-- START OF Supplied data --
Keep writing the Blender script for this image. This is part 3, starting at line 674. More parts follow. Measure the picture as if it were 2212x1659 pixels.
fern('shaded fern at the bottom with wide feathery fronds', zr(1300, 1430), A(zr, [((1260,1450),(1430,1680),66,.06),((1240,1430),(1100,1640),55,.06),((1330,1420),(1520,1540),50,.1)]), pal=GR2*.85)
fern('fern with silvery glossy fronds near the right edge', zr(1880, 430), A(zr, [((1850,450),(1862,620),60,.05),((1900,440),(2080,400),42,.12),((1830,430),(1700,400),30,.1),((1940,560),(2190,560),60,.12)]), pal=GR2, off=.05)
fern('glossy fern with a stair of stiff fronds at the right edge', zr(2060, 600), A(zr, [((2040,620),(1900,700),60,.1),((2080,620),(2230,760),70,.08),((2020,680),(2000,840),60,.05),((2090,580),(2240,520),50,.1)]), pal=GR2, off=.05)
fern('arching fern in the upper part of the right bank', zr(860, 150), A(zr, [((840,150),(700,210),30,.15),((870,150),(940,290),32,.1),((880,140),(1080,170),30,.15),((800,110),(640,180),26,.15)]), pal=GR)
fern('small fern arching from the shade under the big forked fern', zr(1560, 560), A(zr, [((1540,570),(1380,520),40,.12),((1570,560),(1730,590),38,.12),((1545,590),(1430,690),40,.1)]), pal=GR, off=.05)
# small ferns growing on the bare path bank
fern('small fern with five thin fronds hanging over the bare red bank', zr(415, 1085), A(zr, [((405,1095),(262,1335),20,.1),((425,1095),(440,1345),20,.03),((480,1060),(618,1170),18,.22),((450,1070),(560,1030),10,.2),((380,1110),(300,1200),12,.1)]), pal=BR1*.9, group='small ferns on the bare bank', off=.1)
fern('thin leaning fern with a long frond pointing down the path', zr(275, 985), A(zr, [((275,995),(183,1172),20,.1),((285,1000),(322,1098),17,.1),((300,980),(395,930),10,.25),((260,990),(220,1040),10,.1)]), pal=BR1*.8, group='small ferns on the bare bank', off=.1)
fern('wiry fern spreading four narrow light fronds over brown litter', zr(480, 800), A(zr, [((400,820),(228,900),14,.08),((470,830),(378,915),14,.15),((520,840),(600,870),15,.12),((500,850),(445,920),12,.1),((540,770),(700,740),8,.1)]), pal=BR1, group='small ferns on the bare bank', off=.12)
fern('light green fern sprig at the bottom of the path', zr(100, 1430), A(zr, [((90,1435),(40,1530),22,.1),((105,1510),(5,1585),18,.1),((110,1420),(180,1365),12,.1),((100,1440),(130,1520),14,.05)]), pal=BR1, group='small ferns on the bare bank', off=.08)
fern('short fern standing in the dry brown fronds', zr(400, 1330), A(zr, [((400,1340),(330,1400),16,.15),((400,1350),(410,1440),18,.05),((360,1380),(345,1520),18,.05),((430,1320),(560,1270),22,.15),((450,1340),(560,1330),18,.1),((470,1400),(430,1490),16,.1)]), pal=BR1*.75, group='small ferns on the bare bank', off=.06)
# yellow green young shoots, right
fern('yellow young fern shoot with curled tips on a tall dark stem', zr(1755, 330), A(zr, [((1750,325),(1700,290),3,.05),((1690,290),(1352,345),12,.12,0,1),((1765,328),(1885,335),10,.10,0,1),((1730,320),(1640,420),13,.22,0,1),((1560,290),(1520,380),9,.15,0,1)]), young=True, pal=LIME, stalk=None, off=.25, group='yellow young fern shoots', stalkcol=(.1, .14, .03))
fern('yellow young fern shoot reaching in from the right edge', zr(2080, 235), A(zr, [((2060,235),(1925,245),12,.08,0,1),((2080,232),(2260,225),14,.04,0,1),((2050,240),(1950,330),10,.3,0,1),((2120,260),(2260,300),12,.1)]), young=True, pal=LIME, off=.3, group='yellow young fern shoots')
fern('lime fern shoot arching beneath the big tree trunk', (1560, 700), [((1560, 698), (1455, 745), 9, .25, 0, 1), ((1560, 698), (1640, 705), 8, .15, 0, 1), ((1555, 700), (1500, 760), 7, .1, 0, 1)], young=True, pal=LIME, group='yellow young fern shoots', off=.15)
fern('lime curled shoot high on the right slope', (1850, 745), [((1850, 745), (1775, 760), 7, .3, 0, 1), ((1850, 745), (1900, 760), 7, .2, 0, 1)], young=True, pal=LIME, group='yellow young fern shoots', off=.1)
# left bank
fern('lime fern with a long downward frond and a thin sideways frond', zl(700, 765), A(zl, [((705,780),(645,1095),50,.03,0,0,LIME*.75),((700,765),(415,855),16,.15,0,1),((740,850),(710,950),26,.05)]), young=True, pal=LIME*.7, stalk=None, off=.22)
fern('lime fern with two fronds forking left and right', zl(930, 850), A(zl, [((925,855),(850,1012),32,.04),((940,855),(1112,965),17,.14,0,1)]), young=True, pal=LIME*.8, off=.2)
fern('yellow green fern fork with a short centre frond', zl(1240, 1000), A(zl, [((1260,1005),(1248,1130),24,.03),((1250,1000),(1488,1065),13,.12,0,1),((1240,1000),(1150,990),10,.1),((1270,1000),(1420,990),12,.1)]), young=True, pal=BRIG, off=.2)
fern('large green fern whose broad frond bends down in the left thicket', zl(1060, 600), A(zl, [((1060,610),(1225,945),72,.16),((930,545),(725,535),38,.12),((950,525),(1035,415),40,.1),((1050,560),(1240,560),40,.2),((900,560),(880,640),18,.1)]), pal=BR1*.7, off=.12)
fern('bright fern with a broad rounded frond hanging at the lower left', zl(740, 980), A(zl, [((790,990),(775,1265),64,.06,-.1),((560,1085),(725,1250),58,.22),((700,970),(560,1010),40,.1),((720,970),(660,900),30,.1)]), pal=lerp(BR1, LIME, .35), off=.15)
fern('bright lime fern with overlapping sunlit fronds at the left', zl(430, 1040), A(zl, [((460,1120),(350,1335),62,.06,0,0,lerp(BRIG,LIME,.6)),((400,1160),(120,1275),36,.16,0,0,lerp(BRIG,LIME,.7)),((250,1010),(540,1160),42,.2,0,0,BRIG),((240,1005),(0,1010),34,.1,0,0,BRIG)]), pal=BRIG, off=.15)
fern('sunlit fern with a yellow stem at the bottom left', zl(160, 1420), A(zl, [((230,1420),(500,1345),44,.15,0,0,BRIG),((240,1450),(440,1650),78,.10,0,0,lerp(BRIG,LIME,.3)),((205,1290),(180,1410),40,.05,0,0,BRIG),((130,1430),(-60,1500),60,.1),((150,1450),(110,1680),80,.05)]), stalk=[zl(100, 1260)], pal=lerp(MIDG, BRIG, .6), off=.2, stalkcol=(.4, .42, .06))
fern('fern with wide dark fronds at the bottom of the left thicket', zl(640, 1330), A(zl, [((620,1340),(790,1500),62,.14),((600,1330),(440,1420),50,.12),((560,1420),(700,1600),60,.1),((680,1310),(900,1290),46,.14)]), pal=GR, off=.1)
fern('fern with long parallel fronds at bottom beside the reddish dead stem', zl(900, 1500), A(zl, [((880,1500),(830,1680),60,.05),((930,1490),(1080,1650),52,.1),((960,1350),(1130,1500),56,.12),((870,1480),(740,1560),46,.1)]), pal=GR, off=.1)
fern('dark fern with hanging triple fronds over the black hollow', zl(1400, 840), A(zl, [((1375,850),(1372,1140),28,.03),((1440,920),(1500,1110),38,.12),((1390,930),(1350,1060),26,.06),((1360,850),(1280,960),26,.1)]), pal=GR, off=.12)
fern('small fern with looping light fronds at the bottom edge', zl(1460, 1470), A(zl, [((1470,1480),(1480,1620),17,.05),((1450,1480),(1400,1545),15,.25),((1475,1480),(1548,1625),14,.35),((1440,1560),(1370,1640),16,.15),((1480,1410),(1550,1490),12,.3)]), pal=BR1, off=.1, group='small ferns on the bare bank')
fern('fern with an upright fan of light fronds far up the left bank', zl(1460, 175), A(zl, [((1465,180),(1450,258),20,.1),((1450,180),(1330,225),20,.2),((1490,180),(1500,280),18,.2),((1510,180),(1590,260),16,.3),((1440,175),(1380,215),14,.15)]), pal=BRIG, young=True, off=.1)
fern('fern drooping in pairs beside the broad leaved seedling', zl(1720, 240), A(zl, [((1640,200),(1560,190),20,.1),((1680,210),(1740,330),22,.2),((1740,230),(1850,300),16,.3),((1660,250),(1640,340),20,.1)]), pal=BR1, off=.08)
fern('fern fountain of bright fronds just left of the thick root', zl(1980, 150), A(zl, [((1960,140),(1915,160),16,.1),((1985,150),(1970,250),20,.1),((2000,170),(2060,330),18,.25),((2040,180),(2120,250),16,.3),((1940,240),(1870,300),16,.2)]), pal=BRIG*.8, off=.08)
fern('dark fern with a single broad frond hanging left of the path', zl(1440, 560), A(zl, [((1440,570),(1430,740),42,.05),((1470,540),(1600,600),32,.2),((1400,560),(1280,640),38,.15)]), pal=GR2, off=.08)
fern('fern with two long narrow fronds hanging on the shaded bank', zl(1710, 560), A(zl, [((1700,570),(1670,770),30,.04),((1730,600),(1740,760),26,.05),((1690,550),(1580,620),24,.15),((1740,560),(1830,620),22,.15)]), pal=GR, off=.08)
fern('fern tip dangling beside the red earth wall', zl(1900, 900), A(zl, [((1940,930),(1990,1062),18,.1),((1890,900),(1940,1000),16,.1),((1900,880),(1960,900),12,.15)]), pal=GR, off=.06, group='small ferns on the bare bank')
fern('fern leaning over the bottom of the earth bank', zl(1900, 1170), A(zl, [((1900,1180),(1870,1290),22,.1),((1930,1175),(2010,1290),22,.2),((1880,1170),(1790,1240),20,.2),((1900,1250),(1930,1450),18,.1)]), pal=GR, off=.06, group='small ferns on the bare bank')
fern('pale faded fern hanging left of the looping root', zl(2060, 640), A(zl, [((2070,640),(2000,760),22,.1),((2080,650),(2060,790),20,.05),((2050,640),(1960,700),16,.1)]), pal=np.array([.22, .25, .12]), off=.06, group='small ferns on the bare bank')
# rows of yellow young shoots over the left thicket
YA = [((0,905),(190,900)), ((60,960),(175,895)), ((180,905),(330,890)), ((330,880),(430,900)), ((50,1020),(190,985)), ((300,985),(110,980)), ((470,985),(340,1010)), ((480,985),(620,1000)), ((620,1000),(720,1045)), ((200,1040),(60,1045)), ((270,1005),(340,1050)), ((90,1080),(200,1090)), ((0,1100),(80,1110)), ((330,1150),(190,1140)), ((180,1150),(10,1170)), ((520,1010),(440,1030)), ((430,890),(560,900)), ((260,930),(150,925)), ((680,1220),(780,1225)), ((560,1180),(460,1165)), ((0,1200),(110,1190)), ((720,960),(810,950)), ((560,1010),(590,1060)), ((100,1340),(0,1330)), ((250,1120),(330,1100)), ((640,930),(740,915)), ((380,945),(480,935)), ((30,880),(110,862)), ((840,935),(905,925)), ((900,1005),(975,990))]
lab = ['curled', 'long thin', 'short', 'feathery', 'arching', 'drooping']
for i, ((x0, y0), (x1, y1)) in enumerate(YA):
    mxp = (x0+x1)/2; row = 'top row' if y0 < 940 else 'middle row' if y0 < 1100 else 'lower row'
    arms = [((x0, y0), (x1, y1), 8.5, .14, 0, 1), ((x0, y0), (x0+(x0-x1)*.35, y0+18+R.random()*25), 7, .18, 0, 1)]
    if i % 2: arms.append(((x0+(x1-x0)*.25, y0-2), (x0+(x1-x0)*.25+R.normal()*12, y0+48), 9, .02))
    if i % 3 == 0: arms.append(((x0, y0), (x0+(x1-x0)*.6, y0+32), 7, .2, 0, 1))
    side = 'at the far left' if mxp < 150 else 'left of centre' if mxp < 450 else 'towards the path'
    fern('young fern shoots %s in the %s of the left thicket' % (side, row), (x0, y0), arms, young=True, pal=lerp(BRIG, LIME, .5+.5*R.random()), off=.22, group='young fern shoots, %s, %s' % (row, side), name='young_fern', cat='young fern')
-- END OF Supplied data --
__Problem details__
Copy each line of the preceding data that contains the string "bottom".

__Answer to the task__
fern('shaded fern at the bottom with wide feathery fronds', zr(1300, 1430), A(zr, [((1260,1450),(1430,1680),66,.06),((1240,1430),(1100,1640),55,.06),((1330,1420),(1520,1540),50,.1)]), pal=GR2*.85)
fern('light green fern sprig at the bottom of the path', zr(100, 1430), A(zr, [((90,1435),(40,1530),22,.1),((105,1510),(5,1585),18,.1),((110,1420),(180,1365),12,.1),((100,1440),(130,1520),14,.05)]), pal=BR1, group='small ferns on the bare bank', off=.08)
fern('sunlit fern with a yellow stem at the bottom left', zl(160, 1420), A(zl, [((230,1420),(500,1345),44,.15,0,0,BRIG),((240,1450),(440,1650),78,.10,0,0,lerp(BRIG,LIME,.3)),((205,1290),(180,1410),40,.05,0,0,BRIG),((130,1430),(-60,1500),60,.1),((150,1450),(110,1680),80,.05)]), stalk=[zl(100, 1260)], pal=lerp(MIDG, BRIG, .6), off=.2, stalkcol=(.4, .42, .06))
fern('fern with wide dark fronds at the bottom of the left thicket', zl(640, 1330), A(zl, [((620,1340),(790,1500),62,.14),((600,1330),(440,1420),50,.12),((560,1420),(700,1600),60,.1),((680,1310),(900,1290),46,.14)]), pal=GR, off=.1)
fern('fern with long parallel fronds at bottom beside the reddish dead stem', zl(900, 1500), A(zl, [((880,1500),(830,1680),60,.05),((930,1490),(1080,1650),52,.1),((960,1350),(1130,1500),56,.12),((870,1480),(740,1560),46,.1)]), pal=GR, off=.1)
fern('small fern with looping light fronds at the bottom edge', zl(1460, 1470), A(zl, [((1470,1480),(1480,1620),17,.05),((1450,1480),(1400,1545),15,.25),((1475,1480),(1548,1625),14,.35),((1440,1560),(1370,1640),16,.15),((1480,1410),(1550,1490),12,.3)]), pal=BR1, off=.1, group='small ferns on the bare bank')
fern('fern leaning over the bottom of the earth bank', zl(1900, 1170), A(zl, [((1900,1180),(1870,1290),22,.1),((1930,1175),(2010,1290),22,.2),((1880,1170),(1790,1240),20,.2),((1900,1250),(1930,1450),18,.1)]), pal=GR, off=.06, group='small ferns on the bare bank')